START Given records

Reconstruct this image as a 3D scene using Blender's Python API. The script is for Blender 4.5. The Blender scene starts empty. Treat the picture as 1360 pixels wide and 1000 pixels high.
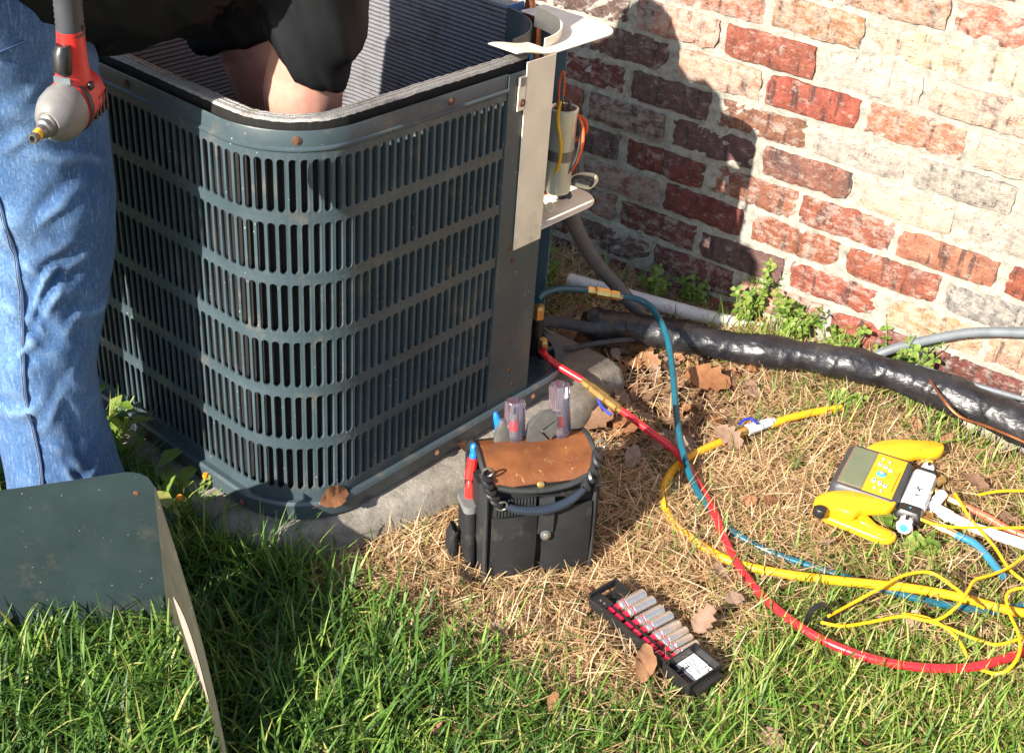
import bpy, math, random
import numpy as np
from mathutils import Vector, Matrix

random.seed(7); np.random.seed(7)
SC = bpy.context.scene
COL = SC.collection
V = Vector

# ------------------------------------------------------------------ camera, sky, sun
CAM = np.array([1.09322, -2.29346, 1.35517])
RT = np.array([0.80141775, 0.5942932, 0.067418])
UP = np.array([-0.36612424, 0.39832093, 0.84100742])
FW = np.array([-0.47295099, 0.69868164, -0.53680661])
FPX = 1694.6                                    # focal length measured on a 1360 pixel wide frame
cd = bpy.data.cameras.new("camera"); cam = bpy.data.objects.new("camera", cd); COL.objects.link(cam)
cam.matrix_world = Matrix(((RT[0], UP[0], -FW[0], CAM[0]), (RT[1], UP[1], -FW[1], CAM[1]), (RT[2], UP[2], -FW[2], CAM[2]), (0, 0, 0, 1)))
cd.sensor_width = 36; cd.lens = FPX / 1360 * 36; cd.clip_start = .02; cd.clip_end = 400
SC.camera = cam
SUN_TRAVEL = V((0.085, 1.0, -0.58)).normalized()
w = bpy.data.worlds.new("World"); SC.world = w; w.use_nodes = True
nt = w.node_tree; nt.nodes.clear()
sky = nt.nodes.new("ShaderNodeTexSky"); sky.sky_type = 'NISHITA'; sky.sun_disc = False
sky.sun_elevation = math.radians(30); sky.sun_rotation = math.radians(184.9)
bg = nt.nodes.new("ShaderNodeBackground"); bg.inputs[1].default_value = .09
wo = nt.nodes.new("ShaderNodeOutputWorld")
nt.links.new(sky.outputs[0], bg.inputs[0]); nt.links.new(bg.outputs[0], wo.inputs[0])
sl = bpy.data.lights.new("sun", 'SUN'); sl.energy = 5.0; sl.angle = math.radians(.5); sl.color = (1, .93, .82)
so = bpy.data.objects.new("sun", sl); COL.objects.link(so); so.rotation_euler = SUN_TRAVEL.to_track_quat('-Z', 'Y').to_euler()
so.location = (0, -3, 4)
vs = SC.view_settings; vs.view_transform = 'Standard'; vs.look = 'None'; vs.gamma = 1; vs.use_curve_mapping = False
vs.exposure = 1.45

# ------------------------------------------------------------------ measuring helpers
def ray(x, y): return (x - 680) / FPX * RT - (y - 500) / FPX * UP + FW
def at(x, y, z=0.):                              # point at height z seen at photo pixel x, y
    d = ray(x, y); return V(CAM + d * ((z - CAM[2]) / d[2]))
def aty(x, y, Y):                                # point on the vertical plane y = Y
    d = ray(x, y); return V(CAM + d * ((Y - CAM[1]) / d[1]))
def sstep(a, b, x):
    t = np.clip((x - a) / (b - a), 0, 1); return t * t * (3 - 2 * t)
def gz(x, y):                                    # height of the ground
    return -.10 * sstep(.30, .75, x) * sstep(-.17, -.02, y) + .006 * np.sin(x * 9 + 1) * np.sin(y * 11) - .004
def inpoly(px, py, poly):
    n = len(poly); r = np.zeros(np.shape(px), bool); j = n - 1
    for i in range(n):
        xi, yi = poly[i][0], poly[i][1]; xj, yj = poly[j][0], poly[j][1]
        c = ((yi > py) != (yj > py)) & (px < (xj - xi) * (py - yi) / (yj - yi + 1e-12) + xi)
        r ^= c; j = i
    return r

# ------------------------------------------------------------------ mesh builder
ORG = {}
class MB:
    def __init__(s, M=None): s.v = []; s.f = []; s.M = M
    def add(s, vs, fs):
        o = len(s.v)
        s.v += [(s.M @ V(p)) if s.M is not None else V(p) for p in vs]
        s.f += [tuple(i + o for i in f) for f in fs]
    def box(s, lo, hi, b=0.):
        (x0, y0, z0), (x1, y1, z1) = lo, hi
        if b <= 0:
            s.add([(x0, y0, z0), (x1, y0, z0), (x1, y1, z0), (x0, y1, z0), (x0, y0, z1), (x1, y0, z1), (x1, y1, z1), (x0, y1, z1)],
                  [(0, 3, 2, 1), (4, 5, 6, 7), (0, 1, 5, 4), (1, 2, 6, 5), (2, 3, 7, 6), (3, 0, 4, 7)]); return
        out = rrect(x0, y0, x1, y1, b, 3)
        ins = rrect(x0 + b * .5, y0 + b * .5, x1 - b * .5, y1 - b * .5, b * .6, 3)
        s.rings([[(x, y, z0) for x, y in ins], [(x, y, z0 + b * .5) for x, y in out], [(x, y, z1 - b * .5) for x, y in out], [(x, y, z1) for x, y in ins]])
    def rings(s, rs, closed=True, caps=True):
        n = len(rs[0]); vs = [p for r in rs for p in r]; fs = []
        for i in range(len(rs) - 1):
            for j in range(n if closed else n - 1):
                k = (j + 1) % n
                fs.append((i * n + j, i * n + k, (i + 1) * n + k, (i + 1) * n + j))
        if caps:
            fs.append(tuple(range(n - 1, -1, -1))); fs.append(tuple((len(rs) - 1) * n + j for j in range(n)))
        s.add(vs, fs)
    def tube(s, path, r, n=8, caps=True):
        path = [V(p) for p in path]; m = len(path)
        rr = r if hasattr(r, '__len__') else [r] * m
        t = (path[1] - path[0]).normalized()
        u = t.cross(V((0, 0, 1)));
        if u.length < .05: u = t.cross(V((0, 1, 0)))
        u.normalize(); rs = []
        for i in range(m):
            t = (path[min(i + 1, m - 1)] - path[max(i - 1, 0)])
            if t.length < 1e-9: t = V((0, 0, 1))
            t.normalize(); u = (u - t * u.dot(t)).normalized(); v = t.cross(u)
            rs.append([path[i] + (u * math.cos(a) + v * math.sin(a)) * rr[i] for a in [2 * math.pi * k / n for k in range(n)]])
        s.rings(rs, True, caps)
    def lathe(s, prof, n=16, A=None, ax=None):   # prof: (along, radius) about axis ax from A
        A = V(A or (0, 0, 0)); ax = V(ax or (0, 0, 1)).normalized()
        u = ax.cross(V((0, 0, 1)));
        if u.length < .05: u = ax.cross(V((0, 1, 0)))
        u.normalize(); v = ax.cross(u)
        s.rings([[A + ax * h + (u * math.cos(a) + v * math.sin(a)) * max(r, 1e-4) for a in [2 * math.pi * k / n for k in range(n)]] for h, r in prof])
    def prism(s, poly, z0, z1):
        n = len(poly)
        s.add([(p[0], p[1], z0) for p in poly] + [(p[0], p[1], z1) for p in poly],
              [tuple(range(n - 1, -1, -1)), tuple(range(n, 2 * n))] + [(i, (i + 1) % n, n + (i + 1) % n, n + i) for i in range(n)])
    def grid(s, fn, nu, nv):
        vs = [fn(i / nu, j / nv) for j in range(nv + 1) for i in range(nu + 1)]
        fs = [(j * (nu + 1) + i, j * (nu + 1) + i + 1, (j + 1) * (nu + 1) + i + 1, (j + 1) * (nu + 1) + i) for j in range(nv) for i in range(nu)]
        s.add(vs, fs)
    def sheet(s, fn, nu, nv, t):                 # a thin sheet with thickness: fn(u, v) -> point, normal
        a = []; b = []
        for j in range(nv + 1):
            for i in range(nu + 1):
                p, n = fn(i / nu, j / nv); p = V(p); n = V(n); a.append(p + n * t / 2); b.append(p - n * t / 2)
        N = len(a); W = nu + 1; fs = []
        for j in range(nv):
            for i in range(nu):
                q = (j * W + i, j * W + i + 1, (j + 1) * W + i + 1, (j + 1) * W + i); fs += [q, tuple(N + k for k in reversed(q))]
        rim = [i for i in range(W)] + [j * W + nu for j in range(1, nv + 1)] + [nv * W + i for i in range(nu - 1, -1, -1)] + [j * W for j in range(nv - 1, 0, -1)]
        for k in range(len(rim)):
            p, q = rim[k], rim[(k + 1) % len(rim)]; fs.append((q, p, N + p, N + q))
        s.add(a + b, fs)
    def build(s, name, m, parent=None, smooth=True, sharp=40, sub=0):
        o = V((0, 0, 0))
        if parent is not None: o = ORG[parent.name]
        me = bpy.data.meshes.new(name)
        me.from_pydata([tuple(p - o) for p in s.v], [], s.f); me.validate()
        ob = bpy.data.objects.new(name, me); COL.objects.link(ob)
        me.materials.append(m)
        if smooth: smooth_mesh(me, sharp)
        if parent is not None: ob.parent = parent
        ORG[ob.name] = o.copy()
        if sub:
            md = ob.modifiers.new("smooth", 'SUBSURF'); md.levels = sub; md.render_levels = sub
        return ob

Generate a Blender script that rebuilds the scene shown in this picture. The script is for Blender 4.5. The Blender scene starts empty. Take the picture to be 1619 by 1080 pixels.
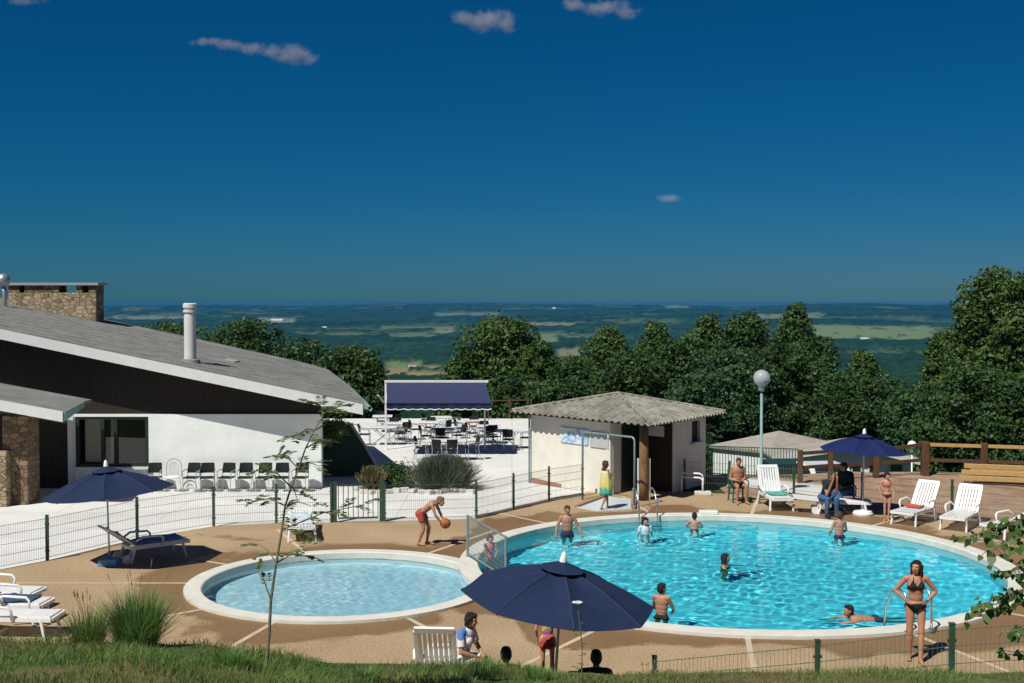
import bpy, bmesh, math, random
import numpy as np
from mathutils import Vector, Matrix, Euler
random.seed(7); rng = np.random.default_rng(11)
scene = bpy.context.scene
COL = scene.collection
R = math.radians
# ------------------------------------------------------------------ camera geometry of the photograph
F, CX, CY, EYE, HOR = 1900.0, 809.5, 540.0, 5.9, 478.0
PITCH = math.atan((CY-HOR)/F)
def ray(x, y):
    u = -(y-CY)/F
    return Vector(((x-CX)/F, math.cos(PITCH)+u*math.sin(PITCH), -math.sin(PITCH)+u*math.cos(PITCH)))
def P(x, y, z=0.0):
    d = ray(x, y); t = (z-EYE)/d.z
    return Vector((d.x*t, d.y*t, z))
def A(x, y, Y):
    d = ray(x, y); t = Y/d.y
    return Vector((d.x*t, Y, EYE+d.z*t))
def on_plane(x, y, p0, n):
    d = ray(x, y); o = Vector((0, 0, EYE)); t = (p0-o).dot(n)/d.dot(n)
    return o+d*t
def lin(r, g, b):
    f = lambda c: (c/255/12.92) if c/255 <= .04045 else ((c/255+.055)/1.055)**2.4
    return (f(r), f(g), f(b))

# ------------------------------------------------------------------ materials
def new_mat(name):
    m = bpy.data.materials.new(name); m.use_nodes = True
    nt = m.node_tree; nt.nodes.clear()
    out = nt.nodes.new('ShaderNodeOutputMaterial')
    return m, nt, out
def nd(nt, t, **kw):
    n = nt.nodes.new(t)
    for k, v in kw.items():
        if k.startswith('i_'): n.inputs[k[2:].replace('_', ' ')].default_value = v
        else: setattr(n, k, v)
    return n
def c4(c): return (c[0], c[1], c[2], 1)
def clampc(c): return tuple(min(1, max(0, v)) for v in c)
def ramp(nt, stops):
    r = nt.nodes.new('ShaderNodeValToRGB'); e = r.color_ramp.elements
    while len(e) > len(stops): e.remove(e[-1])
    while len(e) < len(stops): e.new(1)
    for el, (p, c) in zip(e, stops): el.position = p; el.color = c4(c)
    return r
def mat(name, col, rough=.6, var=.12, scale=6, bump=0.0, bscale=60, metal=0, col2=None, spec=.3, detail=5, stretch=None):
    m, nt, out = new_mat(name)
    tc = nd(nt, 'ShaderNodeTexCoord'); src = tc.outputs['Object']
    if stretch:
        mp = nd(nt, 'ShaderNodeMapping'); mp.inputs['Scale'].default_value = stretch
        nt.links.new(src, mp.inputs[0]); src = mp.outputs[0]
    n = nd(nt, 'ShaderNodeTexNoise'); n.inputs['Scale'].default_value = scale; n.inputs['Detail'].default_value = detail
    n.inputs['Roughness'].default_value = .65
    nt.links.new(src, n.inputs['Vector'])
    a = clampc([c*(1-var) for c in col]); b = clampc([c*(1+var) for c in (col2 or col)])
    r = ramp(nt, [(.3, a), (.7, b)]); nt.links.new(n.outputs[0], r.inputs[0])
    bs = nd(nt, 'ShaderNodeBsdfPrincipled'); bs.inputs['Roughness'].default_value = rough
    bs.inputs['Metallic'].default_value = metal; bs.inputs['Specular IOR Level'].default_value = spec
    nt.links.new(r.outputs[0], bs.inputs['Base Color'])
    if bump:
        n2 = nd(nt, 'ShaderNodeTexNoise'); n2.inputs['Scale'].default_value = bscale; n2.inputs['Detail'].default_value = 4
        nt.links.new(src, n2.inputs['Vector'])
        bp = nd(nt, 'ShaderNodeBump'); bp.inputs['Strength'].default_value = min(1, bump); bp.inputs['Distance'].default_value = .02
        nt.links.new(n2.outputs[0], bp.inputs['Height']); nt.links.new(bp.outputs[0], bs.inputs['Normal'])
    nt.links.new(bs.outputs[0], out.inputs[0])
    return m
def leaf_mat(name, dark, light, trans=.3, rough=.5, nscale=.5):
    m, nt, out = new_mat(name)
    g = nd(nt, 'ShaderNodeNewGeometry'); tc = nd(nt, 'ShaderNodeTexCoord')
    n = nd(nt, 'ShaderNodeTexNoise'); n.inputs['Scale'].default_value = nscale; n.inputs['Detail'].default_value = 3
    nt.links.new(tc.outputs['Object'], n.inputs['Vector'])
    ad = nd(nt, 'ShaderNodeMath', operation='MULTIPLY_ADD'); ad.inputs[1].default_value = .45
    nt.links.new(g.outputs['Random Per Island'], ad.inputs[0])
    sb = nd(nt, 'ShaderNodeMath', operation='MULTIPLY_ADD'); sb.inputs[1].default_value = 1.3; sb.inputs[2].default_value = -.4
    nt.links.new(n.outputs[0], sb.inputs[0]); nt.links.new(sb.outputs[0], ad.inputs[2])
    r = ramp(nt, [(.1, dark), (.9, light)]); nt.links.new(ad.outputs[0], r.inputs[0])
    d = nd(nt, 'ShaderNodeBsdfPrincipled'); d.inputs['Roughness'].default_value = rough; d.inputs['Specular IOR Level'].default_value = .25
    t = nd(nt, 'ShaderNodeBsdfTranslucent'); mx = nd(nt, 'ShaderNodeMixShader'); mx.inputs[0].default_value = trans
    nt.links.new(r.outputs[0], d.inputs['Base Color']); nt.links.new(r.outputs[0], t.inputs['Color'])
    nt.links.new(d.outputs[0], mx.inputs[1]); nt.links.new(t.outputs[0], mx.inputs[2]); nt.links.new(mx.outputs[0], out.inputs[0])
    return m
M = {}
M['white_paint'] = mat('white_paint', (.62, .64, .61), .55, .06, 3, .15, 40)
M['white_wall'] = mat('white_wall', (.74, .78, .73), .85, .10, .9, .5, 14, detail=9)
M['cream_wall'] = mat('cream_wall', (.70, .675, .58), .85, .08, 1.6, .4, 18)
M['white_plastic'] = mat('white_plastic', (.78, .79, .76), .35, .05, 4, spec=.5)
M['white_metal'] = mat('white_metal', (.75, .77, .75), .4, .05, 5, spec=.5)
M['grey_metal'] = mat('grey_metal', (.23, .30, .29), .45, .15, 8, metal=.3)
M['lamp_pole'] = mat('lamp_pole', (.20, .33, .31), .5, .12, 6)
M['alu'] = mat('alu', (.5, .52, .52), .35, .1, 9, metal=.7)
M['steel'] = mat('steel', (.62, .64, .62), .22, .06, 9, metal=.9)
M['green_post'] = mat('green_post', (.035, .075, .045), .5, .2, 9)
M['green_wire'] = mat('green_wire', (.09, .14, .10), .5, .15, 9)
M['black_plastic'] = mat('black_plastic', (.018, .022, .021), .75, .3, 20, spec=.12)
M['green_plastic'] = mat('green_plastic', (.03, .12, .075), .4, .1, 8)
M['grey_plastic'] = mat('grey_plastic', (.35, .38, .36), .4, .1, 8)
M['navy'] = mat('navy_canvas', (.010, .022, .062), .85, .12, 5, .3, 220)
M['royal'] = mat('blue_canvas', (.006, .016, .085), .8, .15, 5, .3, 220)
M['awning'] = mat('awning_canvas', (.034, .042, .10), .85, .1, 4, .3, 150)
M['dark_wood'] = mat('dark_wood', (.022, .017, .012), .75, .4, 3, .4, 30, stretch=(9, 9, .7))
M['brown_wood'] = mat('brown_wood', (.105, .055, .03), .75, .4, 4, .5, 30, stretch=(5, 5, .8))
M['log'] = mat('log', (.22, .125, .055), .85, .5, 4, .7, 25, stretch=(6, 6, 1))
M['timber'] = mat('timber', (.46, .30, .12), .75, .2, 4, .4, 30, stretch=(1, 8, 8))
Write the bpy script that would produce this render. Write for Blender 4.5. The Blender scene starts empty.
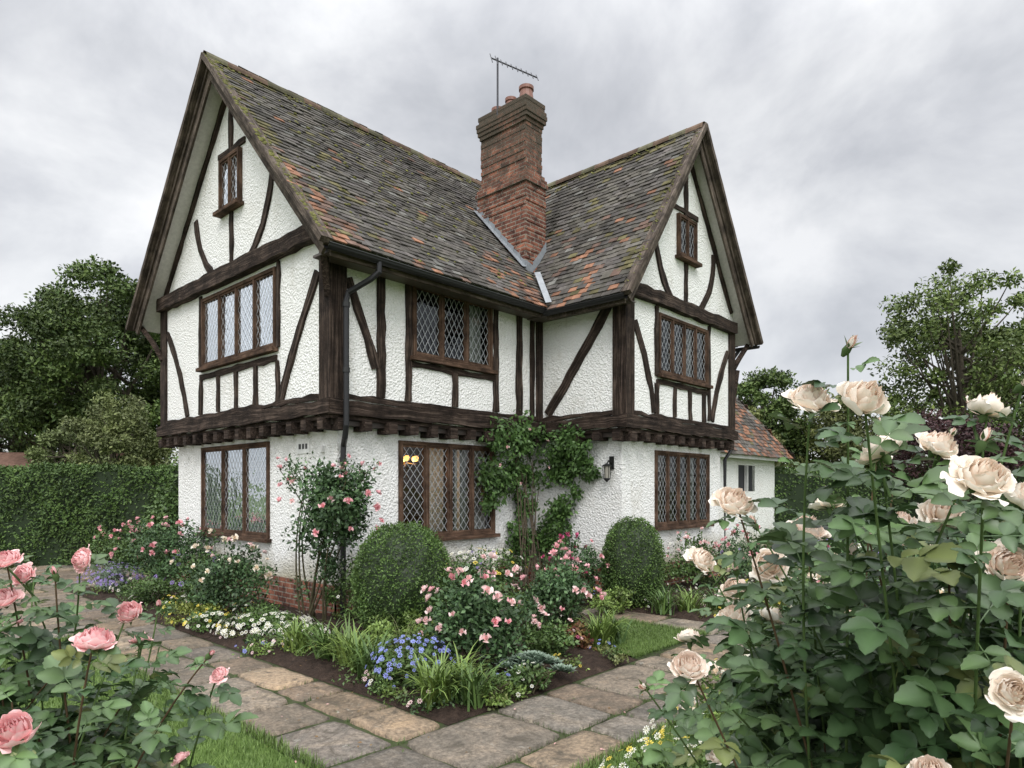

END Given records

Gather all lines with the string "that" from the data.

__Answer for the task__
Generate a Blender script that rebuilds the scene shown in this picture. The script is for Blender 4.5. The Blender scene starts empty. Take the picture to be 1619 by 1080 pixels.
Write the bpy script that would produce this render. Write for Blender 4.5. The Blender scene starts empty.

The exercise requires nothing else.